I was wandering aimlessly around the kitchen looking for something, anything, to cook and noticed we had some apples in the fruit bowl, so…
Somerset Apple Cider Cake
Ingredients
175g softened unsalted butter
175g soft brown sugar (I always measure out slightly less than the stated 175g)
3 medium eggs, beaten
250g Self-raising flour, well sifted
100ml cider or milk (we used milk, as we sadly didn’t have a bottle of cider lurking in the larder)
5 crisp apples (Pink Lady or Gala), peeled. cored and finely chopped. You want around 500g of prepared apples. I squeeze a little lemon juice over the chopped apples, to prevent them from turning brown, and sprinkle them with ground cinnamon
1/2 - 1 tsp of ground cinnamon.
Method
Lightly grease and line a 23 cm springform cake tin with parchment.
Cream together the butter and sugar until it becomes light and fluffy and then gradually beat in the eggs.
Fold in the flour and apple chunks, alternating between flour and apples and add the milk or cider gradually to keep the mixture moist.
Pour into the cake tin and sprinkle to top with some brown sugar.
Place in a pre-heated oven (160 degrees fan) and bake for around 1 hour. Test it with a skewer after an hour and the skewer should come out clean once the cake is cooked.

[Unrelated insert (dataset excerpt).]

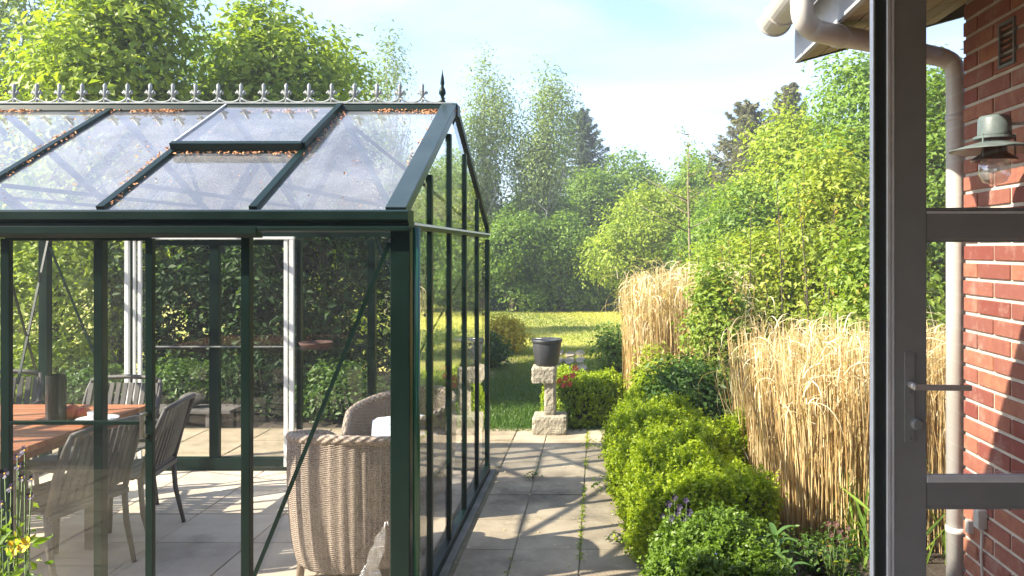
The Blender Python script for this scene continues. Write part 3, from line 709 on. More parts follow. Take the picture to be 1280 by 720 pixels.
# ---------------------------------------------------------------- wicker tub chairs
def wicker_chair():
    t = thing('wicker_armchair', 'x', 'armchair', (0, 0, 0), 'rounded wicker armchairs in the greenhouse')
    nu, nv = 288, 50; A = R(142)
    def hgt(a):                          # rim height, a=0 at the back
        k = abs(a)/A; return .735 - .14*(k**1.5) - .10*max(0, (k-.8)/.2)**2
    def shell(inner):
        v = []; uv = []
        for j in range(nv+1):
            s = j/nv
            for i in range(nu+1):
                a = -A+2*A*i/nu; top = hgt(a); bot = .10 + .05*(1-math.cos(a)*1.0)*.3
                z = bot+(top-bot)*s
                r = .338+.030*math.sin(min(1, s*1.05)*math.pi*.62) - (.012*max(0, 1-s*4)**2)
                cx = math.sin(a)*r*.98; cy = -math.cos(a)*r*1.05
                st = math.sin(a/A*math.pi*34)
                off = .0024*st if not inner else -.028
                n = Vector((math.sin(a), -math.cos(a), 0))
                v.append(Vector((cx, cy, z))+n*off); uv.append((a/A*34, z*200))
        f = []
        w_ = nu+1
        for j in range(nv):
            for i in range(nu):
                q = (j*w_+i, j*w_+i+1, (j+1)*w_+i+1, (j+1)*w_+i); f.append(q if not inner else q[::-1])
        return v, f, uv, w_
    v, f, uv, w_ = shell(False); vi, fi, uvi, _ = shell(True)
    mb = MB(); mb.add(v, f); k = len(v); mb.add(vi, fi); mb.uv = uv+uvi
    ed = []
    for i in range(nu): ed.append((nv*w_+i, nv*w_+i+1, k+nv*w_+i+1, k+nv*w_+i)); ed.append((i+1, i, k+i, k+i+1))
    for j in range(nv): ed.append((j*w_, (j+1)*w_, k+(j+1)*w_, k+j*w_)); ed.append(((j+1)*w_+nu, j*w_+nu, k+j*w_+nu, k+(j+1)*w_+nu))
    mb.f += ed
    mb.build('shell', 'wicker', t, smooth=True, local=True)
    rim = [v[nv*w_+i]+Vector((-math.sin(-A+2*A*i/nu)*.014, math.cos(-A+2*A*i/nu)*.014, .004)) for i in range(0, nu+1, 6)]
    rim = [v[nu*0+nv//3*w_]+Vector((.01, -.01, 0))]+rim if False else rim
    m2 = MB(); m2.tube(rim, .024, 10); m2.uv = [(i % 10*.8, i//10*1.6) for i in range(len(m2.v))]
    m2.build('rim', 'wicker', t, smooth=True, local=True)
    # front apron and seat
    m3 = MB(); pr = []
    n = 40
    ring = [(math.sin(2*math.pi*i/n)*.315, -math.cos(2*math.pi*i/n)*.33) for i in range(n)]
    m3.add([(x, y, .30) for x, y in ring]+[(x, y, .38) for x, y in ring], [tuple(range(n, 2*n)), tuple(range(n-1, -1, -1))]+[(i, (i+1) % n, (i+1) % n+n, i+n) for i in range(n)])
    m3.uv = [(x*40, y*40+z*100) for x, y, z in m3.v]; m3.build('seat', 'wicker', t, local=True)
    m4 = MB(); aa = [A+(2*math.pi-2*A)*i/16 for i in range(17)]
    m4.add([(math.sin(a)*.325, -math.cos(a)*.34, .12) for a in aa]+[(math.sin(a)*.33, -math.cos(a)*.345, .36) for a in aa], [(i, i+1, i+18, i+17) for i in range(16)])
    m4.uv = [(x*40, z*120) for x, y, z in m4.v]; m4.build('front_apron', 'wicker', t, local=True)
    m5 = MB().ball((0, .01, .40), .29, 14, (1, 1, .22)); m5.build('seat_cushion', mat('cream_canvas', (.50, .43, .34), (.42, .36, .28), 8, .9, .2), t, smooth=True, local=True)
    for x, y in ((-.24, -.2), (.24, -.2), (-.24, .22), (.24, .22)):
        MB().tube([(x, y, 0), (x*.97, y*.97, .16)], [.017, .022], 10).build('leg', 'wick_leg', t, smooth=True, local=True)
    return t
w0 = wicker_chair()
put(w0, -1.16, 3.95, R(-8), 'near wicker armchair with its rounded back to the camera', sc=.97)
w1 = copy_tree(w0); put(w1, -1.22, 4.92, R(150), 'farther wicker armchair behind the near one, its seat turned towards the camera', sc=.9)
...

One lovely piece of news today was that our chums over at Toma and Coe included Casa Higueras in their list of '7 of The Best Rural Retreats and Country Hotels in Andalucia’, and we are both honoured and rather humbled to be rubbing cheeks with the likes of Finca Buenvino, Almohalla 51, and Cortijo del Marqués.
We can’t wait to welcome guests back to our beautiful corner of Spain and share good food, a glass or two of wine and the splendours of the countryside in which we live.